Exercise description:
Print the listing as it stands, omitting all images.

Source material:
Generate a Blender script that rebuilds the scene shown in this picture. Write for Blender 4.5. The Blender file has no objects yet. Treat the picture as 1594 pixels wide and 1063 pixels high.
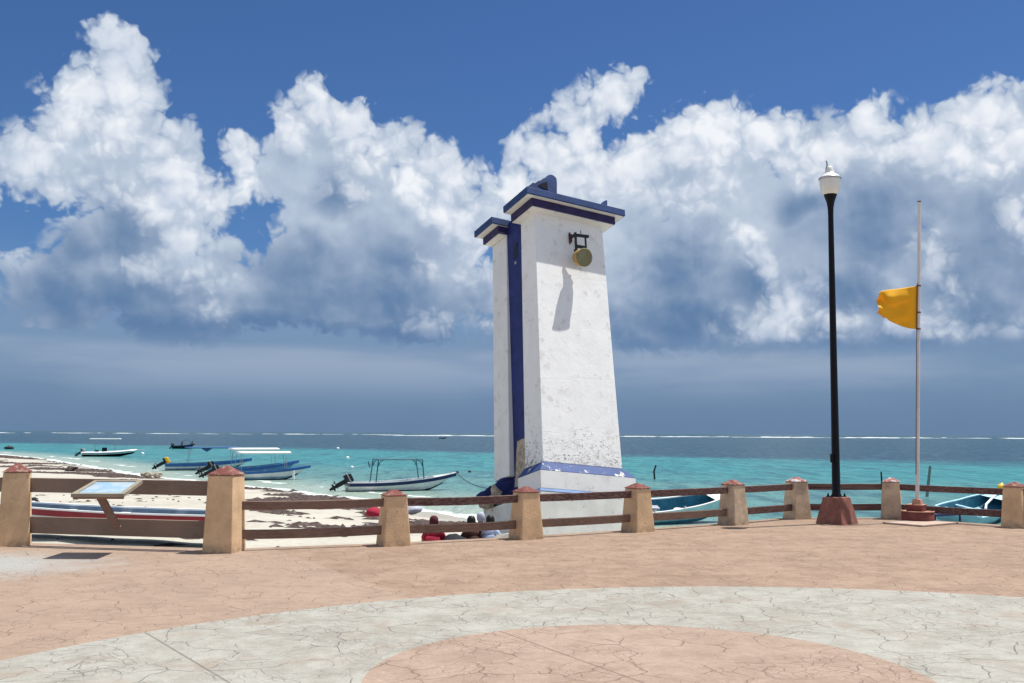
import bpy, bmesh, math, random
import numpy as np
from mathutils import Vector, Matrix, noise
random.seed(7)
R = math.radians
S = bpy.context.scene
COL = S.collection

# ------------------------------------------------------------------ camera
F, PX0, PY0 = 1550.0, 797.0, 531.5          # focal length in pixels of the photograph, its centre
CAMZ, PITCH, ROLL = 1.65, math.atan(142.5/1550.0), 0.005
cam = bpy.data.cameras.new('camera'); co = bpy.data.objects.new('camera', cam); COL.objects.link(co)
cam.lens = 1550/1594*36; cam.sensor_width = 36; cam.clip_end = 60000; cam.clip_start = .05
MCAM = Matrix.Rotation(R(90)+PITCH, 3, 'X') @ Matrix.Rotation(ROLL, 3, 'Z')
co.matrix_world = Matrix.Translation((0, 0, CAMZ)) @ MCAM.to_4x4()
S.camera = co
def ray(px, py): return (MCAM @ Vector(((px-PX0)/F, -(py-PY0)/F, -1))).normalized()
def at(px, py, z=0.0):
    d = ray(px, py); t = (z-CAMZ)/d.z; return Vector((0, 0, CAMZ)) + d*t
def atY(px, py, Y):
    d = ray(px, py); return Vector((0, 0, CAMZ)) + d*(Y/d.y)

# ------------------------------------------------------------------ light
SUN = Vector((.335, .16, 1.0)).normalized()
EXPOSURE = 0.45
S.view_settings.view_transform = 'Standard'; S.view_settings.look = 'None'
S.view_settings.exposure = EXPOSURE; S.view_settings.gamma = 1
sl = bpy.data.lights.new('sun', 'SUN'); sl.energy = 4.6; sl.angle = R(.5); sl.color = (1, .965, .9)
so = bpy.data.objects.new('sun', sl); COL.objects.link(so)
so.rotation_euler = SUN.to_track_quat('Z', 'Y').to_euler(); so.location = SUN*60

# ------------------------------------------------------------------ node helpers
class NT:
    def __init__(s, tree): s.t = tree; s.n = tree.nodes; s.l = tree.links
    def new(s, ty, **kw):
        n = s.n.new(ty)
        for k, v in kw.items(): setattr(n, k, v)
        return n
    def put(s, sock, v):
        if isinstance(v, bpy.types.NodeSocket): s.l.new(v, sock)
        elif v is not None:
            try: sock.default_value = v
            except Exception: sock.default_value = tuple(v)+(1,)
    def m(s, op, a, b=None, c=None, clamp=False):
        n = s.new('ShaderNodeMath', operation=op, use_clamp=clamp)
        for i, v in enumerate((a, b, c)):
            if v is not None: s.put(n.inputs[i], v)
        return n.outputs[0]
    def v(s, op, a, b=None, c=None):
        n = s.new('ShaderNodeVectorMath', operation=op)
        for i, x in enumerate((a, b, c)):
            if x is not None: s.put(n.inputs[i], x)
        return n.outputs['Value' if op in ('LENGTH', 'DOT_PRODUCT', 'DISTANCE') else 'Vector']
    def xyz(s, a):
        n = s.new('ShaderNodeSeparateXYZ'); s.put(n.inputs[0], a); return n.outputs
    def comb(s, x, y, z):
        n = s.new('ShaderNodeCombineXYZ')
        for i, q in enumerate((x, y, z)): s.put(n.inputs[i], q)
        return n.outputs[0]
    def ss(s, x, a, b, lo=0., hi=1.):          # smooth step
        n = s.new('ShaderNodeMapRange', interpolation_type='SMOOTHSTEP')
        s.put(n.inputs[0], x); n.inputs[1].default_value = a; n.inputs[2].default_value = b
        n.inputs[3].default_value = lo; n.inputs[4].default_value = hi; return n.outputs[0]
    def mix(s, f, a, b, blend='MIX'):
        n = s.new('ShaderNodeMix', data_type='RGBA', blend_type=blend)
        s.put(n.inputs[0], f)
        for i, q in ((6, a), (7, b)):
            if isinstance(q, (tuple, list)) and len(q) == 3: q = tuple(q)+(1,)
            s.put(n.inputs[i], q)
        return n.outputs[2]
    def noise(s, vec, scale, detail=4, rough=.55, dist=0., dim='3D'):
        n = s.new('ShaderNodeTexNoise', noise_dimensions=dim)
        s.put(n.inputs['Vector'], vec); n.inputs['Scale'].default_value = scale
        n.inputs['Detail'].default_value = detail; n.inputs['Roughness'].default_value = rough
        n.inputs['Distortion'].default_value = dist; return n.outputs[0]
    def noisec(s, vec, scale, detail=3, rough=.5):
        n = s.new('ShaderNodeTexNoise'); s.put(n.inputs['Vector'], vec)
        n.inputs['Scale'].default_value = scale; n.inputs['Detail'].default_value = detail
        n.inputs['Roughness'].default_value = rough; return n.outputs[1]
    def vor(s, vec, scale, feat='DISTANCE_TO_EDGE', dim='3D', sm=.3):
        n = s.new('ShaderNodeTexVoronoi', feature=feat, voronoi_dimensions=dim)
        s.put(n.inputs['Vector'], vec); n.inputs['Scale'].default_value = scale
        if feat == 'SMOOTH_F1': n.inputs['Smoothness'].default_value = sm
        return n.outputs['Distance']
    def bump(s, h, strength=.3, dist=.02):
        n = s.new('ShaderNodeBump'); n.inputs['Strength'].default_value = strength
        n.inputs['Distance'].default_value = dist; s.put(n.inputs['Height'], h); return n.outputs[0]

def srgb(r, g, b):
    f = lambda c: (c/255/12.92) if c/255 <= .04045 else ((c/255+.055)/1.055)**2.4
    return (f(r), f(g), f(b))

# ------------------------------------------------------------------ sky with its clouds (laid out by direction)
W = bpy.data.worlds.new('World'); S.world = W; W.use_nodes = True
wt = NT(W.node_tree); wt.n.clear()
SKY = .10
U = F/100.0                                      # one unit of the cloud chart = 100 px of the photo
def chart(px, py):
    d = ray(px, py); return math.atan2(d.x, d.y)*U, math.asin(d.z)*U, math.cos(math.atan2(d.x, d.y))**2
# sharp-edged cumulus bodies: x, y, rx, ry in photo pixels
BODY = [(172,60,34,32),(185,95,52,50),(120,98,32,26),(125,150,60,48),(205,150,55,62),(115,210,62,60),(200,215,66,66),
 (262,240,52,50),(35,255,62,58),(100,285,75,42),(175,290,75,62),(265,275,62,62),(305,310,48,48),(-40,270,60,55),
 (235,350,95,80),(150,370,60,50),(330,330,26,30),(225,430,120,70),(120,450,120,60),(320,430,80,60),(300,480,120,60),
 (492,170,42,38),(470,215,55,60),(540,195,48,40),(385,250,38,36),(385,285,36,30),(430,270,60,52),(520,250,70,60),(605,235,60,46),
 (560,300,95,70),(660,255,55,44),(700,280,36,34),(690,320,60,50),(480,330,70,50),(600,380,120,90),(700,390,65,70),
 (500,430,110,80),(640,470,130,70),(735,440,45,70),(430,450,90,60),(745,365,30,36),
 (800,290,42,56),(850,240,50,52),(900,195,50,46),(950,150,46,40),(975,140,22,28),(830,330,70,60),(905,290,90,70),(1000,235,40,38),(960,260,60,44),
 (1040,240,56,46),(1115,210,66,50),(1060,290,110,70),(1190,225,70,46),(1240,250,70,45),(1290,230,80,52),(1350,205,52,46),(1350,225,60,50),(1430,215,70,46),
 (1475,210,62,46),(1545,185,68,56),(1640,190,80,60),(1560,270,90,80),(1450,290,110,80),(1330,310,110,90),(1200,330,120,90),(1140,262,70,50),(1120,330,90,60),(770,330,40,60),(1490,330,90,60),
 (1100,400,140,90),(1250,430,140,80),(1400,430,140,90),(1540,420,120,100),(960,430,120,110),(1000,500,120,60),(1180,500,150,60),
 (1370,510,150,60),(1540,520,130,60),(850,480,90,80)]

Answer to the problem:
Generate a Blender script that rebuilds the scene shown in this picture. Write for Blender 4.5. The Blender file has no objects yet. Treat the picture as 1594 pixels wide and 1063 pixels high.
import bpy, bmesh, math, random
import numpy as np
from mathutils import Vector, Matrix, noise
random.seed(7)
R = math.radians
S = bpy.context.scene
COL = S.collection

# ------------------------------------------------------------------ camera
F, PX0, PY0 = 1550.0, 797.0, 531.5          # focal length in pixels of the photograph, its centre
CAMZ, PITCH, ROLL = 1.65, math.atan(142.5/1550.0), 0.005
cam = bpy.data.cameras.new('camera'); co = bpy.data.objects.new('camera', cam); COL.objects.link(co)
cam.lens = 1550/1594*36; cam.sensor_width = 36; cam.clip_end = 60000; cam.clip_start = .05
MCAM = Matrix.Rotation(R(90)+PITCH, 3, 'X') @ Matrix.Rotation(ROLL, 3, 'Z')
co.matrix_world = Matrix.Translation((0, 0, CAMZ)) @ MCAM.to_4x4()
S.camera = co
def ray(px, py): return (MCAM @ Vector(((px-PX0)/F, -(py-PY0)/F, -1))).normalized()
def at(px, py, z=0.0):
    d = ray(px, py); t = (z-CAMZ)/d.z; return Vector((0, 0, CAMZ)) + d*t
def atY(px, py, Y):
    d = ray(px, py); return Vector((0, 0, CAMZ)) + d*(Y/d.y)

# ------------------------------------------------------------------ light
SUN = Vector((.335, .16, 1.0)).normalized()
EXPOSURE = 0.45
S.view_settings.view_transform = 'Standard'; S.view_settings.look = 'None'
S.view_settings.exposure = EXPOSURE; S.view_settings.gamma = 1
sl = bpy.data.lights.new('sun', 'SUN'); sl.energy = 4.6; sl.angle = R(.5); sl.color = (1, .965, .9)
so = bpy.data.objects.new('sun', sl); COL.objects.link(so)
so.rotation_euler = SUN.to_track_quat('Z', 'Y').to_euler(); so.location = SUN*60

# ------------------------------------------------------------------ node helpers
class NT:
    def __init__(s, tree): s.t = tree; s.n = tree.nodes; s.l = tree.links
    def new(s, ty, **kw):
        n = s.n.new(ty)
        for k, v in kw.items(): setattr(n, k, v)
        return n
    def put(s, sock, v):
        if isinstance(v, bpy.types.NodeSocket): s.l.new(v, sock)
        elif v is not None:
            try: sock.default_value = v
            except Exception: sock.default_value = tuple(v)+(1,)
    def m(s, op, a, b=None, c=None, clamp=False):
        n = s.new('ShaderNodeMath', operation=op, use_clamp=clamp)
        for i, v in enumerate((a, b, c)):
            if v is not None: s.put(n.inputs[i], v)
        return n.outputs[0]
    def v(s, op, a, b=None, c=None):
        n = s.new('ShaderNodeVectorMath', operation=op)
        for i, x in enumerate((a, b, c)):
            if x is not None: s.put(n.inputs[i], x)
        return n.outputs['Value' if op in ('LENGTH', 'DOT_PRODUCT', 'DISTANCE') else 'Vector']
    def xyz(s, a):
        n = s.new('ShaderNodeSeparateXYZ'); s.put(n.inputs[0], a); return n.outputs
    def comb(s, x, y, z):
        n = s.new('ShaderNodeCombineXYZ')
        for i, q in enumerate((x, y, z)): s.put(n.inputs[i], q)
        return n.outputs[0]
    def ss(s, x, a, b, lo=0., hi=1.):          # smooth step
        n = s.new('ShaderNodeMapRange', interpolation_type='SMOOTHSTEP')
        s.put(n.inputs[0], x); n.inputs[1].default_value = a; n.inputs[2].default_value = b
        n.inputs[3].default_value = lo; n.inputs[4].default_value = hi; return n.outputs[0]
    def mix(s, f, a, b, blend='MIX'):
        n = s.new('ShaderNodeMix', data_type='RGBA', blend_type=blend)
        s.put(n.inputs[0], f)
        for i, q in ((6, a), (7, b)):
            if isinstance(q, (tuple, list)) and len(q) == 3: q = tuple(q)+(1,)
            s.put(n.inputs[i], q)
        return n.outputs[2]
    def noise(s, vec, scale, detail=4, rough=.55, dist=0., dim='3D'):
        n = s.new('ShaderNodeTexNoise', noise_dimensions=dim)
        s.put(n.inputs['Vector'], vec); n.inputs['Scale'].default_value = scale
        n.inputs['Detail'].default_value = detail; n.inputs['Roughness'].default_value = rough
        n.inputs['Distortion'].default_value = dist; return n.outputs[0]
    def noisec(s, vec, scale, detail=3, rough=.5):
        n = s.new('ShaderNodeTexNoise'); s.put(n.inputs['Vector'], vec)
        n.inputs['Scale'].default_value = scale; n.inputs['Detail'].default_value = detail
        n.inputs['Roughness'].default_value = rough; return n.outputs[1]
    def vor(s, vec, scale, feat='DISTANCE_TO_EDGE', dim='3D', sm=.3):
        n = s.new('ShaderNodeTexVoronoi', feature=feat, voronoi_dimensions=dim)
        s.put(n.inputs['Vector'], vec); n.inputs['Scale'].default_value = scale
        if feat == 'SMOOTH_F1': n.inputs['Smoothness'].default_value = sm
        return n.outputs['Distance']
    def bump(s, h, strength=.3, dist=.02):
        n = s.new('ShaderNodeBump'); n.inputs['Strength'].default_value = strength
        n.inputs['Distance'].default_value = dist; s.put(n.inputs['Height'], h); return n.outputs[0]

def srgb(r, g, b):
    f = lambda c: (c/255/12.92) if c/255 <= .04045 else ((c/255+.055)/1.055)**2.4
    return (f(r), f(g), f(b))

# ------------------------------------------------------------------ sky with its clouds (laid out by direction)
W = bpy.data.worlds.new('World'); S.world = W; W.use_nodes = True
wt = NT(W.node_tree); wt.n.clear()
SKY = .10
U = F/100.0                                      # one unit of the cloud chart = 100 px of the photo
def chart(px, py):
    d = ray(px, py); return math.atan2(d.x, d.y)*U, math.asin(d.z)*U, math.cos(math.atan2(d.x, d.y))**2
# sharp-edged cumulus bodies: x, y, rx, ry in photo pixels
BODY = [(172,60,34,32),(185,95,52,50),(120,98,32,26),(125,150,60,48),(205,150,55,62),(115,210,62,60),(200,215,66,66),
 (262,240,52,50),(35,255,62,58),(100,285,75,42),(175,290,75,62),(265,275,62,62),(305,310,48,48),(-40,270,60,55),
 (235,350,95,80),(150,370,60,50),(330,330,26,30),(225,430,120,70),(120,450,120,60),(320,430,80,60),(300,480,120,60),
 (492,170,42,38),(470,215,55,60),(540,195,48,40),(385,250,38,36),(385,285,36,30),(430,270,60,52),(520,250,70,60),(605,235,60,46),
 (560,300,95,70),(660,255,55,44),(700,280,36,34),(690,320,60,50),(480,330,70,50),(600,380,120,90),(700,390,65,70),
 (500,430,110,80),(640,470,130,70),(735,440,45,70),(430,450,90,60),(745,365,30,36),
 (800,290,42,56),(850,240,50,52),(900,195,50,46),(950,150,46,40),(975,140,22,28),(830,330,70,60),(905,290,90,70),(1000,235,40,38),(960,260,60,44),
 (1040,240,56,46),(1115,210,66,50),(1060,290,110,70),(1190,225,70,46),(1240,250,70,45),(1290,230,80,52),(1350,205,52,46),(1350,225,60,50),(1430,215,70,46),
 (1475,210,62,46),(1545,185,68,56),(1640,190,80,60),(1560,270,90,80),(1450,290,110,80),(1330,310,110,90),(1200,330,120,90),(1140,262,70,50),(1120,330,90,60),(770,330,40,60),(1490,330,90,60),
 (1100,400,140,90),(1250,430,140,80),(1400,430,140,90),(1540,420,120,100),(960,430,120,110),(1000,500,120,60),(1180,500,150,60),
 (1370,510,150,60),(1540,520,130,60),(850,480,90,80)]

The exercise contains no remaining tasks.